2016 Annual Report

Magna Charta Observatory

Report of the Secretary General 2016


It is my pleasure to report on the activities of the Observatory during 2016 and to share with you our future plans.

During the year the Council approved a strategic plan. This set clear directions for fulfilling its mission for the future which included growth, becoming more global, engaging more closely with our signatories and doing this with more people in more modern ways.

The fact that for the first time the annual conference was held outside Europe in São Paulo is tangible evidence of our more global aspirations. The global and growth objectives are further evidenced by three other international activities which took place this year outside of Europe. Our first event in South Africa took place in Cape Town in May, when we partnered with the Southern African Regional Universities Association in the delivery of a workshop. Our first collaboration with the Association of Arab Universities took place in Jordan in September. In November we met with universities in Asia, and other parts of the world, when we partner with the International Association of Universities to deliver a workshop and host a working lunch in Thailand. In 2017 we plan to return to Europe for a workshop in Glasgow in January and for our Annual meeting in September we shall be the guests of the University of Pécs in Hungary.

We have looked at how we relate to universities and particularly to our signatories. Recognising that the pursuit of institutional autonomy and the achievement of academic freedom is an on-going journey, we have reviewed the admissions policy and made it explicit that universities anywhere in the world which adhere to, or are able to adhere to, the fundamental principles set out in the Magna Charta Universitatum and are endeavouring to do so, would be welcome. Without compromising on fundamental requirements or standards of scrutiny we have simplified our application procedures and we invite all of those universities that think they might meet our criteria to apply to sign the Magna Charta Universitatum. In greater numbers there is greater strength and greater impact.

Reflecting our new global strategy, we are delighted that for the first time ever, new signatories have been admitted outside of Bologna and we thank the Rector of the University of São Paulo for enabling this to happen.

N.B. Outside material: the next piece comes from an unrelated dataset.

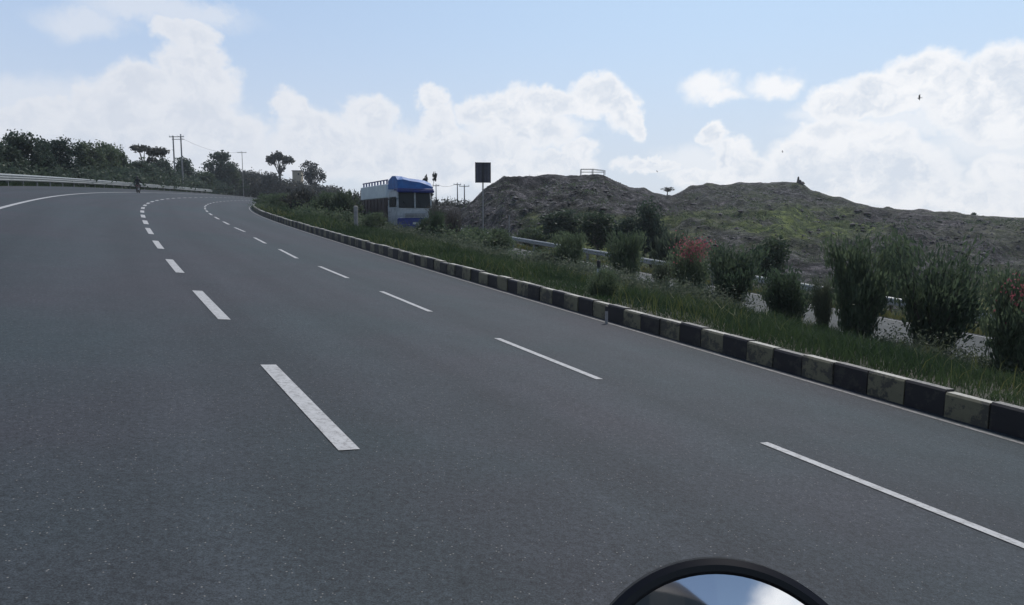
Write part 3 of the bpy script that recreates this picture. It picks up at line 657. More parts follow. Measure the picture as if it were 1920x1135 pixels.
# ------------------------------------------------------------------ truck
def T(px,D): return at(px,D)
def truck():
    s_t,o_t=None,None
    x,y,z=at(779,47.5); u,v,s_t,o_t=near_so(np.array([x]),np.array([y])); th=float(np.interp(s_t[0],S,TH))
    e=empty('truck',(x,y,z),math.pi-th-.0)       # local +Y is the driving direction, towards the camera
    tag(e,'blue and white lorry with a tarpaulined load coming the other way behind the median','truck')
    # local frame: y=0 front of cab, body extends to -y
    W2=1.25
    b=MB(); b.box((0,-1.05,1.62),(2.42,2.0,1.4),0,.06); b.box((0,-1.05,2.95),(2.36,1.9,.62),0,.08,taper=(.96,.95)); 
    for sx in(-1,1):
        b.box((sx*1.13,-.13,2.45),(.12,.16,.42),0,.02); b.box((sx*1.13,-1.95,2.45),(.12,.12,.42),0,.02); b.box((sx*1.15,-1.1,2.45),(.08,.10,.42),0,.01)
    b.box((0,-1.98,2.45),(2.2,.05,.5),0)
    b.build('cab',MT['white'],e)
    for sx in(-1,1):
        w=MB(); w.box((sx*.56,-.06,2.62),(1.04,.05,1.02),0,.015,R=Matrix.Rotation(math.radians(5),3,'X')); w.build('windscreen',MT['glass'],e)
    w=MB(); w.box((0,.0,2.60),(.09,.06,1.06),0,.01); w.build('windscreen_pillar',MT['white'],e)
    for sx in(-1,1):
        w=MB(); w.box((sx*1.215,-.95,2.50),(.03,1.3,.66),0,.01); w.build('side_window',MT['glass'],e)
        d=MB(); d.box((sx*1.22,-.95,1.72),(.035,1.3,.8),0,.01); dr_=d.build('door',MT['white'],e); h_=MB(); h_.box((sx*1.25,-1.45,1.85),(.03,.16,.04),0,.008); h_.build('door_handle',MT['dark'],dr_)
    g_=MB(); g_.box((0,.02,1.55),(1.5,.05,.5),0,.02)
    for k in range(5): g_.box((0,.055,1.38+k*.085),(1.4,.03,.03),1)
    g_.build('grille',[MT['white'],MT['dark']],e)
    bu=MB(); bu.box((0,.12,1.12),(2.46,.26,.66),0,.06); bo=bu.build('bumper',MT['bluep'],e)
    n_=MB(); n_.box((.0,.262,1.12),(.5,.02,.14),0,.004); n_.build('number_plate',MT['white'],bo)
    for sx in(-1,1):
        l=MB(); l.lathe((sx*.95,.0,1.38),[(.02,-.02),(.13,-.02),(.14,.04),(.10,.075),(.03,.085)],'Y',18); l.build('headlight',MT['lamp'],e)
        m_=MB(); m_.tube([(sx*1.2,-.1,2.75),(sx*1.5,.05,2.8),(sx*1.5,.05,2.3),(sx*1.2,-.1,2.2)],.018,6); mo=m_.build('mirror_arm',MT['dark'],e)
        q=MB(); q.box((sx*1.5,.05,2.5),(.18,.06,.36),0,.02); q.build('wing_mirror',MT['dark'],mo)
        wp=MB(); wp.tube([(sx*.5,.02,2.13),(sx*.5+.3,.045,2.55)],.012,5); wp.build('wiper',MT['dark'],e)
    v=MB(); v.box((0,.14,3.20),(2.5,.34,.16),0,.03,R=Matrix.Rotation(math.radians(-12),3,'X')); v.box((0,-.2,3.30),(2.44,.9,.12),0,.03); v.build('visor',MT['bluep'],e)
    # tarpaulin piled on the cab roof rack, higher on the (image) left
    t=MB(); prof_=[(-1.2,3.3,4.15),(-.8,3.3,4.2),(-.3,3.3,4.05),(.3,3.3,3.98),(.8,3.3,3.86),(1.2,3.3,3.72)]
    V=[];Fs=[]
    for j,yy_ in enumerate((.12,-.3,-1.0,-1.9)):
        for (xx,z0,z1) in prof_:
            jit=random.uniform(-.05,.05); V.append((-xx*-1.0 if False else xx,yy_,z1+jit-(.22 if j in(0,3) else 0)))
        for (xx,z0,z1) in prof_: V.append((xx,yy_,3.36))
    for j in range(3):
        a_=j*12
        for k in range(5):
            Fs+=[(a_+k,a_+k+1,a_+12+k+1,a_+12+k),(a_+6+k,a_+12+6+k,a_+12+6+k+1,a_+6+k+1)]
        Fs+=[(a_,a_+12,a_+18,a_+6),(a_+5,a_+11,a_+23,a_+17)]
    for a_ in(0,36):
        for k in range(5): Fs.append((a_+k,a_+k+1,a_+6+k+1,a_+6+k))
    t.add([(-p[0],p[1],p[2]) for p in V],Fs); t.build('tarpaulin',MT['blue'],e)
    # chassis, body
    c=MB()
    for sx in(-.4,.4): c.box((sx,-4.6,.95),(.12,8.6,.24),0)
    c.box((0,-2.2,.9),(1.2,.2,.3),0); c.box((0,-8.4,.9),(1.2,.2,.3),0); c.build('chassis',MT['dark'],e)
    bb=MB(); bb.box((0,-5.55,1.95),(2.46,6.5,1.7),0,.04)
    for k in range(8):
        for sx in(-1,1): bb.box((sx*1.25,-2.6-k*.86,1.95),(.06,.1,1.66),0,.01)
    bb.build('cargo_body',MT['brown'],e)
    up=MB()
    up.box((0,-5.55,3.28),(2.44,6.4,.92),0,.03); up.build('side_panel',MT['palep'],e)
    r=MB()
    for sx in(-1,1):
        r.box((sx*1.15,-5.2,4.0),(.07,6.2,.07),0)
        for k in range(9): r.box((sx*1.15,-2.3-k*.72,3.86),(.09,.09,.26),0,.01)
    r.build('roof_rail',MT['bluep'],e)
    for (yy_) in(-1.0,-6.6,-7.75):
        for sx in(-1,1):
            w=MB(); w.lathe((sx*1.05,yy_,.5),[(.2,-.13),(.46,-.13),(.5,-.09),(.5,.09),(.46,.13),(.3,.13),(.28,.09),(.05,.09)],'X',24); wo=w.build('wheel',MT['rubber'],e,True)
            q=MB(); q.lathe((sx*1.05,yy_,.5),[(.27,-.1),(.27,.1),(.1,.13),(.02,.13)],'X',16); q.build('rim',MT['post'],wo)
    return e
truck()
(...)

More information has been carried on our website. There have been frequent up-dates and our modernisation agenda has included greater use of social media. Work is in progress on enhancing our research capability and on developing our website to be the premier source of information in support of institutional autonomy and academic freedom. I urge you to visit it.

The modernisation element of our strategy has resulted in significant responses, particularly on those occasions when the MCO has engaged in interventions in support of institutional autonomy and academic freedom. The situation in Turkey has been of international concern. The MCO joined with over 20 kindred bodies to express concern and has continued a dialogue with the Council for Higher Education in Turkey. The MCO has been supportive of signatories in Turkey and has greatly valued their collaboration. The interest from around the world has served to endorse the more global perspective of the MCO.

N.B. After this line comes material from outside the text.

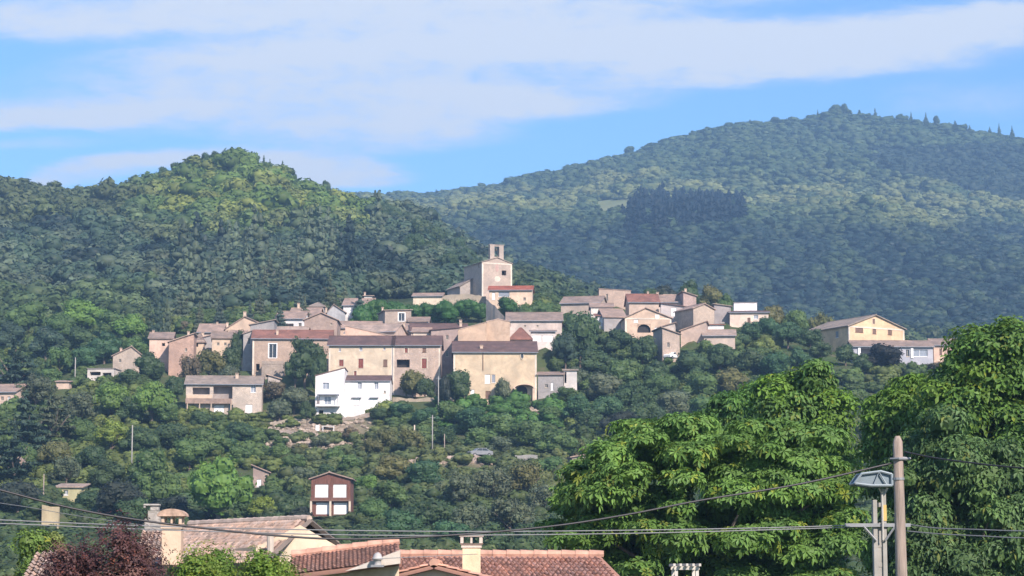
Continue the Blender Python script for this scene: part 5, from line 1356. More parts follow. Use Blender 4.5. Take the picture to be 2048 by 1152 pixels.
# ------------------------------------------------------------------ foreground trees with real leaves
def big_tree(name, label, cat, px, top, wpx, Y, nclump, leaflets, leaf, col, seed, hscale=1.0, trunkh=None, lobe_r=(0.9, 1.5), flat=0.55, nlobes=90, core=0.8, sec=None, yflat=0.8, droopy=0.7, bark=BARK, lowcut=-0.75, boxy=0.72, rag=0.2, inner=0.2, spread=0.0):
    rng = np.random.default_rng(seed)
    P_ = at(px, top, Y); W = wpx * Y / F; gz = ground(P_.x, Y)
    Ht = P_.z - gz
    cw = W / 2; ch = Ht * hscale / 2; cz = Ht - ch
    col = tuple(c * 1.2 for c in col); sec = tuple(c * 1.2 for c in sec) if sec is not None else None
    root = empty(name, (P_.x, Y, gz)); tag(root, label, cat)
    cw *= 0.93; L = []
    for i in range(nlobes):
        d = nrm(rng.normal(size=3)[None])[0]
        if d[2] < lowcut: d[2] = -d[2]
        if d[1] > 0.5 and rng.random() < 0.6: d[1] = -d[1]
        d = np.sign(d) * np.abs(d) ** boxy; d = d / max(1.0, np.linalg.norm(d) / 1.22)
        k = rng.uniform(0.80, 1.0) if i > nlobes * inner else rng.uniform(0.3, 0.78)
        k *= 1 + rag * mnoise.noise(Vector((d[0] * 2.2, d[1] * 2.2, d[2] * 2.2 + seed * 7)))
        r = rng.uniform(*lobe_r)
        L.append((d[0] * (cw - r) * k, d[1] * (cw * yflat - r) * k, cz + d[2] * (ch - r * flat) * k, r, r * flat))
    L = np.array(L)
    wts = L[:, 3] ** 2; wts /= wts.sum()
    li = rng.choice(len(L), nclump, p=wts)
    D = nrm(rng.normal(size=(nclump, 3)) + np.array([0, -0.15, 0.45]))
    rad = np.stack([L[li, 3], L[li, 3], L[li, 4]], 1)
    Pc = L[li, :3] + D * rad * (rng.uniform(0.75, 1.12, (nclump, 1)) + spread * rng.random((nclump, 1)) ** 3)
    Nc = nrm(D / rad); Nc = nrm(Nc + np.array([0, 0, 0.5]) + 0.35 * rng.normal(size=(nclump, 3)))
    T1 = nrm(np.cross(Nc, rng.normal(size=(nclump, 3)))); T2 = np.cross(Nc, T1)
    lt = rng.uniform(0.82, 1.18, len(L)); ct = lt[li] * rng.uniform(0.8, 1.2, nclump)
    Vs = []; Ts = []
    a0 = rng.uniform(0, 6.28, nclump)
    yel = (rng.random(nclump) < 0.05)
    for k in range(leaflets):
        a = (a0 + 2 * math.pi * k / leaflets + rng.uniform(-.2, .2, nclump))[:, None]
        dirn = T1 * np.cos(a) + T2 * np.sin(a); side_ = -T1 * np.sin(a) + T2 * np.cos(a)
        s = (leaf * rng.uniform(0.7, 1.3, (nclump, 1)))
        dr = np.array([0, 0, -1.0]) * s * droopy
        b = Pc + dirn * s * 0.06; m = Pc + dirn * s * 0.62 - dr * -0.15; tip = Pc + dirn * s * 0.95 + dr * 0.65
        wv = side_ * s * (0.20 if leaflets > 3 else 0.27)
        up_ = Nc * s * 0.04
        Vs.append(np.stack([b, m + wv + up_, tip, m - wv + up_], 1))
        c = np.array(col)[None] * (ct * rng.uniform(0.88, 1.12, nclump))[:, None]
        if sec is not None: c = np.where((li % 3 == 0)[:, None], np.array(sec)[None] * ct[:, None], c)
        c = np.where(yel[:, None], c * np.array([1.7, 1.15, 0.8]), c)
        Ts.append(np.repeat(c[:, None, :], 4, 1))
    V = np.concatenate(Vs).reshape(-1, 3); Tn = np.concatenate(Ts).reshape(-1, 3); Q = np.arange(len(V)).reshape(-1, 4)
    if core:
        n = len(L)
        CV = (L[:, None, :3] + CSV[None] * np.stack([L[:, 3], L[:, 3], L[:, 4]], 1)[:, None] * core).reshape(-1, 3)
        CQ = (CSQ[None] + (np.arange(n) * len(CSV))[:, None, None] + len(V)).reshape(-1, 4)
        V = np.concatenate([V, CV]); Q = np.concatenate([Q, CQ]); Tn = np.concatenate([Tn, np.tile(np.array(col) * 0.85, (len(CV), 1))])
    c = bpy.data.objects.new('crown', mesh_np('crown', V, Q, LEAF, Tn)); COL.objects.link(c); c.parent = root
    mb = MB(); rnd = random.Random(seed); r0 = 0.05 * W ** 0.8 + 0.06
    th_ = max(cz - ch * 0.6, Ht * 0.12)
    mb.tube([(0, 0, -0.5), (0.05, 0, th_ * .5), (0.1, 0.05, th_), (0.1, 0, cz), (0, 0, cz + ch * .5)], [r0 * 1.2, r0, r0 * .85, r0 * .5, r0 * .15], 10)
    for k in range(9):
        a = k * 0.7 + rnd.uniform(-.2, .2); z = th_ + (k / 9) * (cz - th_ + .3); l_ = cw * rnd.uniform(0.55, 0.8)
        mb.tube([(0.1, 0, z), (l_ * .45 * math.cos(a), l_ * .4 * math.sin(a), z + ch * .22), (l_ * math.cos(a), l_ * .8 * math.sin(a), z + ch * .42)], [r0 * .4, r0 * .28, r0 * .08], 7)
    mb.build('trunk', bark, root, smooth=True)
    return root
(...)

Coming up next year we shall be looking at how adherence to fundamental values can enable universities to achieve greater impact. Our group of Ambassadors and the MCO Council started work on this in Bologna last year. Activities this year have added evidence. We plan that one of the outputs will be resources for universities which can be used globally.

The MCO is funded in part by the University of Bologna but increasingly by voluntary donations from signatories. It is greatly encouraging that the level of donations in 2016 is already in excess of previous years. On behalf of the Council, I would like to thank all of those institutions which have contributed. The new strategy requires a higher level of resources. We want to continue the situation whereby there is no ‘membership fee’. But we can only do so if those universities who are able to support us with funding give generously. I urge signatories to support the MCO financially if they are able to so – for the benefit of their own universities and those which are seeking to achieve the fundamental values to which we all enjoy or aspire.

All of this would not have been achieved without the insight and support of members of the MCO Council, the strong support of those organisations with which we have collaborated during the year, particularly our hosts at the University of São Paulo, SARUA, IAU and AArU and the support of our signatories. On behalf of the Council I would like to thank all of those who have, in any way supported the MCO. The contribution of our Administrator Carla Pazzaglia and the support of the University of Bologna are particularly recognised.

There is, of course, much more to do. Having looked at our admissions policy and welcomed more signatories we now look at how they, and others wishing to sign, might best be supported in their quest and engage with us. We shall be developing the resources of the MCO, looking to enhance its research capability and the promulgation of that research. We shall continue to seek new ways of operating globally and enlarging the number of specialists who work with us.

For all the support which you have provided – we thank you; and we look forward to having greater impact, more globally in the years to come.